3.39      The committee notes the points made by SPAA regarding the yet-to-be-released regulations governing off-market transactions. The committee further notes that Treasury intends to conduct a consultation process after the draft regulations are released. 

Schedules 5 and 6:

3.40      Virgin Australia argued that the quantitative cap on the tax loss a company could carry back would limit the benefits to small-to-medium sized enterprises:

In Virgin Australia's view, the advantages of these measures, such as greater certainty for profitable companies to be able to utilise a loss from an investment and the associated cash flow benefits, should be available to all corporate taxpayers, including companies with large capital requirements such as airlines. The removal of the quantitative cap would extend the benefits of the measures of the measures to large businesses, driving greater investment and innovation in the Australian economy. Importantly, it would not impact on Government tax revenue in the long-term, as tax losses which are carried back will not be available to be carried forward.[26]

3.41      Virgin Australia argued that given the ability to carry back losses will be limited in terms of time (to the two previous tax years) and franking account balance, the further quantitative cap of $300,000 (that is, the corporate tax paid on $1,000,000) is not appropriate.

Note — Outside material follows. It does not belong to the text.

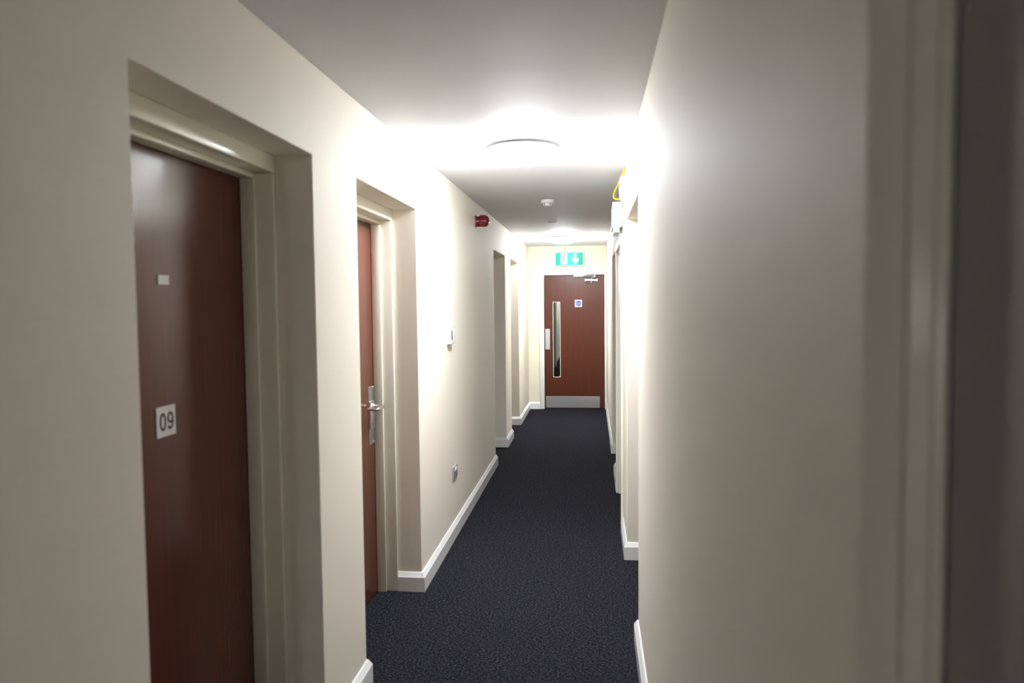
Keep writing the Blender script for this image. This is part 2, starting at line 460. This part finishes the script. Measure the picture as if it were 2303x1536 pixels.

According to Virgin Australia, the use of the franking credit regime as a capping mechanism already ensures that tax credits from previous years have not already been distributed to shareholders.[27]

3.42      Virgin Australia also noted that Australia's Future Tax System Review did not suggest a quantitative cap be placed on losses that could be carried back.[28]

3.43      Finally, Virgin Australia challenged the idea, as contained in the Explanatory Memorandum, that small and medium businesses are not able to take advantage of the consolidation regime's loss utilisation rules, wherein the losses of one member of a corporate group can be offset against income earned by other members. Virgin Australia notes that there are, in fact, 'no restrictions on applying the consolidation rules for small and medium business that have more than one entity in their corporate structure.

3.44      The Regulation Impact Statement (RIS) prepared by Treasury (and included in Explanatory Memorandum), explained that the quantitative cap has two purposes:

(a) reducing integrity concerns by reducing the value of the deduction that is available, and thereby reducing the incentive to tax planning; and

(b) targeting the option to carry back losses to small and medium businesses.

3.45      Explaining further how the cap helps target the measure to small and medium businesses, the RIS argued that these businesses 'don't have the same access to losses as diversified business and corporate groups,' which can use profits from other activities to absorb losses.[29]

3.46      The RIS also argued the cap would 'reduce the exposure of the Government to very large losses incurred by individual businesses.'[30]

Committee view

3.47      The committee is satisfied the quantitative cap on the losses that can be carried back is an effective and appropriate means to target the measure at small and medium businesses, and recognises that these businesses generally do not have access to losses as large companies and consolidated groups with diversified activities.

3.48      While the committee only received one submission that addressed the loss carry-back measures (from Virgin Australia), the committee is aware that the changes have already been subject to extensive consultative processes. These consultative processes were covered in more detail in the previous chapter.

Recommendation 1

3.49      The committee recommends that the Bill be passed.